Reading Time: 3 minutes

Ten days of continuous birding in Rajasthan had kind of worn me out physically. However, I would not let this hinder my eternal quest for vultures and headed in that direction. Traveling north west of Tal Chappar, we drove a little over 130 kms towards Bikaner, from one raptor paradise to another.

Our destination was Jorbeer, just off Bikaner. A conservation reserve for vultures and other migratory birds. As you would expect at any reserve for scavenging raptors, this one was surely not a place for the faint hearted.

What disgusted me was neither the sight nor the stench, but heaps of plastic leftovers from the otherwise completely consumed carcasses. Cattle and other herbivores accidentally consume tonnes of plastic while grazing around human settlement areas, and that obviously does not get digested. This continues to deposit in their stomach/intestine till death. The dead cattle from surrounding villages are dumped here at the feeding site. While the skin, flesh and bones are eaten by vultures and other scavenging animals, the plastic remains unconsumed (hopefully) and non-degraded. 

I was so overwhelmed by the sight that I totally missed taking images of those mounds of poison, which I could have otherwise shared in this blog. Plastic menace is a big problem and this reality strikes you even harder here. 

After spending an hour inside the reserve, we were slowing down our vehicle to fill the camera memory card with some flight shots of griffin vultures soaring above. Suddenly, the driver jammed the brakes to bring the vehicle to a screeching halt. Wait, what!? I shouted in panic, barely holding on to my camera equipment. There it was, an obstacle over three feet tall – the mighty Cinereous. 

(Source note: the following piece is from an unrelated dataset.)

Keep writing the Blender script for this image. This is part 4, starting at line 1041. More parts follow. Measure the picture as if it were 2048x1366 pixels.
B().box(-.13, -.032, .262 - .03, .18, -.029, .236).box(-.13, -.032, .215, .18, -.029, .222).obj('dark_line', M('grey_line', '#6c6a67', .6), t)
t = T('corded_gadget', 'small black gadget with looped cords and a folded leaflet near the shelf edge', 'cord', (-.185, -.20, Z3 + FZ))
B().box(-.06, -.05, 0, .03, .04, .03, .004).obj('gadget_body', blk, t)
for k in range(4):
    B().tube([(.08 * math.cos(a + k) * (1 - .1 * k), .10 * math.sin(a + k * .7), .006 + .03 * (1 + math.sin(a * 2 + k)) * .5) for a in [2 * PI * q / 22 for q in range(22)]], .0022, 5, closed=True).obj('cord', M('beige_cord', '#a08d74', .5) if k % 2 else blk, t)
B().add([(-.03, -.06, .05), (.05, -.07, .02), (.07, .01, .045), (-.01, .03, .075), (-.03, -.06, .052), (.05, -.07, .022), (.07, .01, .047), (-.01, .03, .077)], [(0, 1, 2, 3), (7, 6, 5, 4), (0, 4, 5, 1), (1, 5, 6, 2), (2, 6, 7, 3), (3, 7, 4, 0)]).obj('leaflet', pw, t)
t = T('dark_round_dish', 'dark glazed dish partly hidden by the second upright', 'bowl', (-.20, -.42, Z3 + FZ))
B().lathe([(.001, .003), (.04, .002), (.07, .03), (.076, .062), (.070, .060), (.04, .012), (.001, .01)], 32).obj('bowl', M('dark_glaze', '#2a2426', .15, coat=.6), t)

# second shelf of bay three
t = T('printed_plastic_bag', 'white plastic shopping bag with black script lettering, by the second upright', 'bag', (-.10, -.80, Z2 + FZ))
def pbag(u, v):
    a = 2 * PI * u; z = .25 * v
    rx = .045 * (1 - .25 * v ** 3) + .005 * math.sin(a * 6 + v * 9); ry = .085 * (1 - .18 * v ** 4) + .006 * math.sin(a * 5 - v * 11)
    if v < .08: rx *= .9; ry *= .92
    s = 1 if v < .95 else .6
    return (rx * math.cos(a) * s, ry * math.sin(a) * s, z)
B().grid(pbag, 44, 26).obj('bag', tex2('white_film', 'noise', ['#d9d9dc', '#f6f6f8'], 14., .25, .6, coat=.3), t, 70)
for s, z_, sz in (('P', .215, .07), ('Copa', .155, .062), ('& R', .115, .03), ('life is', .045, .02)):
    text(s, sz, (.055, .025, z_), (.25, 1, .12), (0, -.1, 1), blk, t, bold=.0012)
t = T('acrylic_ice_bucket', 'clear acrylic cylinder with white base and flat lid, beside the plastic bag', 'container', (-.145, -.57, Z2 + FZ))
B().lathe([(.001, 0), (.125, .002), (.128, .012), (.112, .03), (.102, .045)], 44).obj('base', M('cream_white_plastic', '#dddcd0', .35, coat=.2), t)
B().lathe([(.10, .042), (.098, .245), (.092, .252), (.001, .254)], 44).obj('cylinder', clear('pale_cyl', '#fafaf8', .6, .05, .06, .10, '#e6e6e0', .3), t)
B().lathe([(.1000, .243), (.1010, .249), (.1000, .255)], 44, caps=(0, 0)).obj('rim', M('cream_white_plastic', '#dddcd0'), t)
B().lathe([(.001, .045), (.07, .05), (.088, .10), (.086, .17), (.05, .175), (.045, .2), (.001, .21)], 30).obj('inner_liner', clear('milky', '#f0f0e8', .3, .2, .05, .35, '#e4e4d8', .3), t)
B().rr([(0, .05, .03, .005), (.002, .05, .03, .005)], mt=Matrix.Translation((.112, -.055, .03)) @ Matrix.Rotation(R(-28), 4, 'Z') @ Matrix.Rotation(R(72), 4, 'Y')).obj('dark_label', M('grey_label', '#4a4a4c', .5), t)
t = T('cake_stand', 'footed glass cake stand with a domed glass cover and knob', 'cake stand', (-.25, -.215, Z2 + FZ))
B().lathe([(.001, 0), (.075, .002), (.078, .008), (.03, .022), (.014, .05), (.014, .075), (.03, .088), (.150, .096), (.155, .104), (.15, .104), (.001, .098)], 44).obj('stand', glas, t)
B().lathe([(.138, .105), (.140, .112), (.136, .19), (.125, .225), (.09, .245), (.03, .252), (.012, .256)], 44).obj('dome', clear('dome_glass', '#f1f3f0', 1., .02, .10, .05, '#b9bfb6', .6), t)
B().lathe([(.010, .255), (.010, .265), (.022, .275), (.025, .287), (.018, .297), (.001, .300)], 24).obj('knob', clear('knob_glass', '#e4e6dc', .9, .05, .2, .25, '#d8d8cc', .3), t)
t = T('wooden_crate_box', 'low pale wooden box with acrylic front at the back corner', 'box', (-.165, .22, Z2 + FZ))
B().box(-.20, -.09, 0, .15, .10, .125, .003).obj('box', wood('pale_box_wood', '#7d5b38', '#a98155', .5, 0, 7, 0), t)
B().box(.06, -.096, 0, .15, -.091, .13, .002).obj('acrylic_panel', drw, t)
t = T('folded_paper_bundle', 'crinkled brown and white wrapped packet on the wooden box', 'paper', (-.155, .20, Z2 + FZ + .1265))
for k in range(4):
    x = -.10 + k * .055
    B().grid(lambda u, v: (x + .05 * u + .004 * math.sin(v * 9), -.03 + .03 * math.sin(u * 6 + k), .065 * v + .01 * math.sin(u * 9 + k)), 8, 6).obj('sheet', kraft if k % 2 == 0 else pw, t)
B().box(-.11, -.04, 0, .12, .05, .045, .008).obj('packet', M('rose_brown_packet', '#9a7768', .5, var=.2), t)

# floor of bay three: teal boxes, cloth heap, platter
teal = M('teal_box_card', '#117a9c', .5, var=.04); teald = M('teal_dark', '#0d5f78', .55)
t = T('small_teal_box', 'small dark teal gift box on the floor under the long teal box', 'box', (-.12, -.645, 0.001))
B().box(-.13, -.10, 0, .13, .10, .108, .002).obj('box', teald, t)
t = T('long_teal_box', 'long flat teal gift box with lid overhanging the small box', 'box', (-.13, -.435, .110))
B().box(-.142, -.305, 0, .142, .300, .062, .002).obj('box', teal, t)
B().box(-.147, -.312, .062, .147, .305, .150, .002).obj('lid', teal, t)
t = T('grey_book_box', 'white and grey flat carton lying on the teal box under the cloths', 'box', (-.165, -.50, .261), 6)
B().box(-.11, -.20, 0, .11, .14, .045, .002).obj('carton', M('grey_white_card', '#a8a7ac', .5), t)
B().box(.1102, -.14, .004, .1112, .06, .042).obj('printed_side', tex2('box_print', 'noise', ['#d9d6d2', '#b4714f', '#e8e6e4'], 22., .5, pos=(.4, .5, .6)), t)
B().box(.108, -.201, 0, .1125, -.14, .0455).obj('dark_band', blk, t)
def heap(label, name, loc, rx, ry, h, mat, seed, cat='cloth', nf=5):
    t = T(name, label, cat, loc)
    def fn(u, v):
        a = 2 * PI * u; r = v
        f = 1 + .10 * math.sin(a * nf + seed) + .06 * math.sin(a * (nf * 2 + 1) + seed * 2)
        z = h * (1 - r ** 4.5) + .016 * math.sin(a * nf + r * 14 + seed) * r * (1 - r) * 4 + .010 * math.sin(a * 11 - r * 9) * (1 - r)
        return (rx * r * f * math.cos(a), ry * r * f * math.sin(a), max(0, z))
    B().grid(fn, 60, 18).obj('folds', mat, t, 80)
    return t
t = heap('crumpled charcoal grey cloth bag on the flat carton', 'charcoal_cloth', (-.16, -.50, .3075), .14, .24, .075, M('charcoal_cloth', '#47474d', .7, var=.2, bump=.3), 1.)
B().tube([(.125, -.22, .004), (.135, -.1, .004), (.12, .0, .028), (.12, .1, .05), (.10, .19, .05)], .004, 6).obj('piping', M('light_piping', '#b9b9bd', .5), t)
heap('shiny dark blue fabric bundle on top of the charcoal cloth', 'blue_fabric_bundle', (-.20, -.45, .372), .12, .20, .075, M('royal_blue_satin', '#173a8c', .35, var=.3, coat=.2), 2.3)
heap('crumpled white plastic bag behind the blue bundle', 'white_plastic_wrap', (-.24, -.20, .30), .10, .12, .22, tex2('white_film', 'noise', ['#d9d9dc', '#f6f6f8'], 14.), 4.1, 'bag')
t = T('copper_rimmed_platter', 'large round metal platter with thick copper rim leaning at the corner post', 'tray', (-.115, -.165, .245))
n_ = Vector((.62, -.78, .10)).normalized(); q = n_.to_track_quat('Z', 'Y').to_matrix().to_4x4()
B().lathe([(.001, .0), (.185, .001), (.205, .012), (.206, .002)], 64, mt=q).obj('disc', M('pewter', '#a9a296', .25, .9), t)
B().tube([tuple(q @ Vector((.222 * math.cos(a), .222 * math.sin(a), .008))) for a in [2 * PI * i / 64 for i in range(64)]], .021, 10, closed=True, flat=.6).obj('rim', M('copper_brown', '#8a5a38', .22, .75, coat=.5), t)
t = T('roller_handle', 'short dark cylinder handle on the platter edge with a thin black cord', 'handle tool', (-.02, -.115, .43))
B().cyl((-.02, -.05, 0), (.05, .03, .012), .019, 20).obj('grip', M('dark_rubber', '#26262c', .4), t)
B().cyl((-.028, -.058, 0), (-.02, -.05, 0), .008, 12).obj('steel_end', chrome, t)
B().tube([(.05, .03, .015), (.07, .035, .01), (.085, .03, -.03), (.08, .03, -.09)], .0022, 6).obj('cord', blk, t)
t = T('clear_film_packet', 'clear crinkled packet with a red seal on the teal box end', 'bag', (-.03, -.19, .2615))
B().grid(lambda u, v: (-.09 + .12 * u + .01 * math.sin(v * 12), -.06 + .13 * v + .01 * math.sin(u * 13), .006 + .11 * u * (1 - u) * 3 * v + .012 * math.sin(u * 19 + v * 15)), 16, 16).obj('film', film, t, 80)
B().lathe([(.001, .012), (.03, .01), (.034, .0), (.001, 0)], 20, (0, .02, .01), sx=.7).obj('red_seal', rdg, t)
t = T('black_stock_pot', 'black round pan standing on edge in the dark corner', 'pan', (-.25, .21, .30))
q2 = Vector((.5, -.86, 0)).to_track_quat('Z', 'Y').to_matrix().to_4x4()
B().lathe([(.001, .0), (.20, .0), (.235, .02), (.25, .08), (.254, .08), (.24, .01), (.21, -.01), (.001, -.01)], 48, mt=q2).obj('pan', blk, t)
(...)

Portrait of a Cinereous Vulture

Both, the vulture and we, were taken by surprise. Having taken a sharp turn on this track just a few minutes ago, we didn’t expect an extremely sensitive vulture to appear here, right in front of us. After a brief moment, our eyes met and the mighty monk decided to take off..

Cinereous Vulture – about to take-off

I will treasure this experience and images from this series for a long time.

Also known as monk vultures, these massive birds visit the subcontinent during winters to avoid harsh weather in Northern Asia. They are huge and one of the world’s heaviest flying birds.

Thanks to habitat destruction and other human infused threats, the Cinereous Vulture is classified as ‘Near Threatened’ today and staring at a risk of extinction. If action based conservation efforts aren’t employed soon enough, the take-off of the Cinereous vulture will not merely be migratory anymore but a permanent one, from our planet.

Vultures are a backbone of the ecosystem and their disappearance or even reduction in population has direct correlation with the risk of epidemic outbursts. So if not for them, let us at least conserve them for us.